This unpredictable and lower -quality Premier League season is offering Everton an unexpected opportunity to accelerate advancement and maybe condense two or three seasons of progress into one bite-sized leap.
From serial relegation candidates to European football would change the landscape of the club immeasurably. Never will a better chance to jump ahead be presented. It, of course, would be classic ‘Everton that’ to mess it all up at the most damaging moment.
The 2-0 defeat at league leaders Arsenal was symbolic and representative of contemporary Everton. Did well. Could have done better. Didn’t do better.
Taking no points at Arsenal is not a major crime; very few predicted much success. A nil-nil draw was a pregame possibility if Everton played well and Arsenal had an off day. As it turned out, Everton were good value for the goalless draw that they never got.
While odd and unexpected team selections may have tempered optimism at kick-off, the pattern of the first half restored complete faith. Arsenal didn’t threaten at all. Everton held them capably at arm’s length and offered sporadic moments of counter-attacking potency. The Arsenal goal is far more endangered than Everton’s, and David Raya is much busier than Jordan Pickford.
The gameplan working, the game model unfolding as scripted, up until the missing ingredient of the David Moyes puzzle. Game preparation, check. Team selection, check. Game planning, check. Game management, not so much.
At the hour mark, Beto was awful and empty. Dwight McNeil had performed his task, but it was done. He was lying on the ground making a turf angel after a feeble attempt at an interception, a symbol of ‘too late’ with his replacement.
Iliman Ndiaye, who has been a 65-minute player his entire Everton career, is now an influence of diminishing returns. Others are nearing the warning light, and yet the bench is filled with starters who never get to start and now finishers who never get to finish.
Beto had offered little beyond the baseline effort, never a potential danger, and certainly not a link to help progress the team. Thierno Barry was sadly worse.
Game management and substitution patterns are Moyes’ Achilles heel, Everton’s Moyes heel. It cannot be that an 86-minute-deep McNeil is a better option than Tyler Dibbling, Tyrique George, or even Nathan Patterson, doubled up with James Garner. It cannot be, it mustn’t be, and it isn’t.
Ndiaye, operating ahead of Mykolenko, had held down the left flank threat all day. 60-minutes of the task had been completed, up to that point. The fresh legs and fresh minds are now required to close out the game and the points. The substitutions never came; the well-earned point never came.
Any combination of five changes could have been made to secure what we had or even push on for better, see through the game-long performance that was excellent. Two-thirds outstanding, one-third undermining. The game is often won and lost by the players. This game was blemished by the coach.
When subs come on, there is a buoyancy of new incentive that has a dual reward. Everton refresh the defensive endeavors, performing destructive tasks more quickly, better, and more efficiently. Substitute players asked to take a 90-minute effort and run it through in half the time or less against opponents' fading forces.

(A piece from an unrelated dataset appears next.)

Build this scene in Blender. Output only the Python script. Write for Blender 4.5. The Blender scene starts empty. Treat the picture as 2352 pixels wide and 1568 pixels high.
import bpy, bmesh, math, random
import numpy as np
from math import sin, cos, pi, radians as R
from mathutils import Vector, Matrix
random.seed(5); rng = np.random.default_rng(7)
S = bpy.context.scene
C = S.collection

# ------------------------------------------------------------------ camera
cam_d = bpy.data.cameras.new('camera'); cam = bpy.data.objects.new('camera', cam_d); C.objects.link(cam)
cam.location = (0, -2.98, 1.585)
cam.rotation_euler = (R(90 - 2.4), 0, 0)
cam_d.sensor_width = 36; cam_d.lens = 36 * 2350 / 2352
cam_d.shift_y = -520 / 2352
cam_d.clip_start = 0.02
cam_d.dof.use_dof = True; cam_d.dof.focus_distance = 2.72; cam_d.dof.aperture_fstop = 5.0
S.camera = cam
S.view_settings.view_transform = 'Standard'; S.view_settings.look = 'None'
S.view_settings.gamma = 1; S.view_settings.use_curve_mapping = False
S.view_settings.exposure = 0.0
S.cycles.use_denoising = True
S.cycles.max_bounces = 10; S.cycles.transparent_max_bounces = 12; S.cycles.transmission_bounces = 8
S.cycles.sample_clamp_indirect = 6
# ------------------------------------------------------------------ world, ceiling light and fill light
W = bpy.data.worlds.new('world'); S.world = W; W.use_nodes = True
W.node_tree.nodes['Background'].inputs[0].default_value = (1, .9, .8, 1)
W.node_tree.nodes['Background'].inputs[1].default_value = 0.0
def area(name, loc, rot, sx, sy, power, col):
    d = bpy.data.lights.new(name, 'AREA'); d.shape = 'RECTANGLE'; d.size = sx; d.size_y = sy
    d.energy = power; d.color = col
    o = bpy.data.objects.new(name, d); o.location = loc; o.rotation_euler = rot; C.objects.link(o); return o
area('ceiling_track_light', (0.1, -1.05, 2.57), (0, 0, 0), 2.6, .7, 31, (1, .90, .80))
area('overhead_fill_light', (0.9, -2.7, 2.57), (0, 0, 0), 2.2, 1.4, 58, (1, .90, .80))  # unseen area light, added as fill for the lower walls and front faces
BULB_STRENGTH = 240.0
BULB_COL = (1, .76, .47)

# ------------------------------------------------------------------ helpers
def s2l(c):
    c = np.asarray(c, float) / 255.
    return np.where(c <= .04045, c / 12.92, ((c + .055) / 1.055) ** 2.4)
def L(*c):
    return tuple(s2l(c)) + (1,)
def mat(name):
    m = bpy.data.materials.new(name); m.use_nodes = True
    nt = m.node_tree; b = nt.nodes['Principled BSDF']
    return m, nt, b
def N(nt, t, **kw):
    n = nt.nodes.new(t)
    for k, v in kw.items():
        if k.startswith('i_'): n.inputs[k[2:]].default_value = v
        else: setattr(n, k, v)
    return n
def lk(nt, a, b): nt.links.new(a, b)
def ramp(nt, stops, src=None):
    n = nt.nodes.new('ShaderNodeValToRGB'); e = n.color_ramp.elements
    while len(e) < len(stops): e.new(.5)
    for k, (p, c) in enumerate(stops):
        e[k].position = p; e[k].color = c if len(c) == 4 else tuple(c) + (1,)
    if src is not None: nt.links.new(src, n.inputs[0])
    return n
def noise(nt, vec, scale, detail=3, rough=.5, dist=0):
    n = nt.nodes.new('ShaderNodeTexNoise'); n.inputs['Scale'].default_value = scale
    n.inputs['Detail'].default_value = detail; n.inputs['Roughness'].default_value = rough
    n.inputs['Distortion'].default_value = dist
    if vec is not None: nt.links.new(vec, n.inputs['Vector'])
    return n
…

With a greater attacking threat going forward, the opposition have to respect that with their own defensive responsibility. You must be a menace going the other way to occupy them. Okay, you might never score, but you need to present the danger.
Everton did none of this. Everton do none of this. When it comes time to make a game-influencing decision, David Moyes chooses not to. Delay, and wait, and let’s see how it plays out. How it plays out is that Everton could be winning more points and more games than they do.

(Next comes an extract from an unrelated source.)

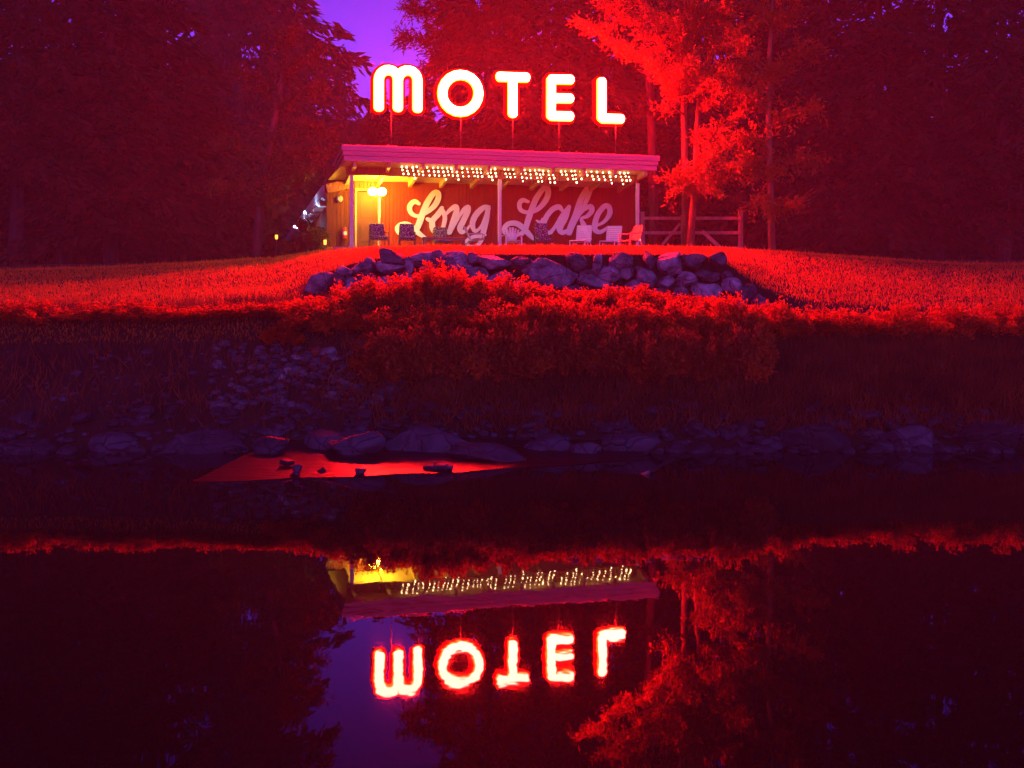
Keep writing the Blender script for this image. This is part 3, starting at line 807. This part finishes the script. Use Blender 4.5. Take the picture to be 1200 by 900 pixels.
# two white chaise lounges seen from the foot's side
def chaise(lab,loc,rz):
    t=thing('chaise_lounge',lab,'lounge chair',loc,rz,'white slatted chaise lounges side by side')
    fr=MB()
    for sy in(-.29,.29): fr.tube([(-1.05,sy,.33),(.30,sy,.33)],.02,7)
    fr.tube([(-1.05,-.29,.33),(-1.05,.29,.33)],.02,7);fr.tube([(.30,-.29,.33),(.30,.29,.33)],.02,7);fr.build('frame',M['plastic'],t)
    for x in(-1.0,-.32,.28):
        for sy in(-.29,.29): MB().tube([(x,sy,.33),(x-.03,sy,0)],.02,7).build('leg',M['plastic'],t)
    for k in range(14):
        MB().box((-1.0+k*.095,0,.35),(.075,.56,.014),None,.004).build('seat_slat',M['strap'],t)
    bf=MB()
    A=Vector((.30,0,.35));Bv=Vector((.62,0,1.02))
    for sy in(-.29,.29): bf.tube([A+Vector((0,sy,0)),Bv+Vector((0,sy,0))],.02,7)
    bf.tube([Bv+Vector((0,-.29,0)),Bv+Vector((0,.29,0))],.02,7);bf=bf.build('backrest',M['plastic'],t)
    d=(Bv-A)
    My=Matrix.Rotation(-math.atan2(d.z,d.x),3,'Y')
    for k in range(8):
        MB().box(A+d*((k+.6)/8.2),(.078,.56,.014),My,.004).build('back_slat',M['strap'],bf)
    for sy in(-.2,.2): MB().tube([(.52,sy,.78),(.75,sy,.33),(.28,sy,.33)],.012,6).build('strut',M['plastic'],t)
    return t
# turned so that the backs face the river
c1=chaise('left one of two white slatted chaise lounges, below the letter k',on(682,283,.5),TH+R(62))
c2=dup(c1,on(717,283,.6),TH+R(60),'right one of two white slatted chaise lounges, next to the orange chair','white slatted chaise lounges side by side')

# moulded plastic armchair in profile, facing left
def armchair(lab,loc,rz):
    t=thing('plastic_armchair',lab,'chair',loc,rz)
    sh=MB();prof=[(-.25,.40),(-.22,.43),(.0,.41),(.18,.41),(.26,.50),(.33,.70),(.42,.93),(.44,.97)]
    wds=[.23,.24,.25,.25,.25,.26,.22,.16]
    vs=[];fs=[]
    for (y,z),wd in zip(prof,wds):
        for k in range(7):
            a=(k-3)/3;vs.append((a*wd,y-.06*a*a*(1 if z>.45 else 0),z+.02*a*a*(1 if z<.45 else 0)))
        for k in range(7):
            a=(k-3)/3;vs.append((a*wd,y-.06*a*a*(1 if z>.45 else 0)+.018,z+.02*a*a*(1 if z<.45 else 0)-.018))
    for i in range(len(prof)-1):
        for k in range(6):
            a=i*14+k;fs.append((a,a+1,a+15,a+14));a+=7;fs.append((a,a+14,a+15,a+1))
        a=i*14;fs.append((a,a+14,a+21,a+7));a+=6;fs.append((a,a+7,a+21,a+14))
    sh.add(vs,fs,True);sh.build('shell',M['orange'],t)
    for sx in(-1,1):
        MB().tube([(sx*.27,-.32,0),(sx*.27,-.26,.42),(sx*.28,-.26,.60),(sx*.29,-.18,.66),(sx*.29,.10,.66),(sx*.26,.30,.74)],[.022,.026,.026,.03,.03,.02],7).build('armrest',M['orange'],t)
        MB().tube([(sx*.27,.34,0),(sx*.25,.22,.42)],[.02,.028],7).build('leg',M['orange'],t)
    return t
armchair('orange lit plastic armchair in profile at the right end of the porch',BW(BP(739,285,-.75)[0],-.75,4.80),TH+R(-68)).scale=(1.12,1.12,1.12)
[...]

Merlin Röhl & Harrison Armstrong come twenty minutes too late and with the wrong options anyway. Armstrong again played out of position on the right to help double-up and secure the game. His channel was played through on his first action, highlighting that bunkering in and inciting pressure against better teams has its risks.
Perhaps a more progressive decision would have been to play a dynamic, forward-thinking attacker to ask more questions of them. However, that’s not the David Moyes style.
By offering a threat and attempting to win a game versus trying not to lose some points might get sacrificed along the way, it won’t always work out well.
But that is happening anyway. Points dropped or lost in this game, Leeds Utd, Burnley, West Ham United, Sunderland, Man United, etc. There have been many.
The overall net success from a more positive outlook could be worth it. European qualification worth it. And the journey to get there is far more recognizable as Everton FC.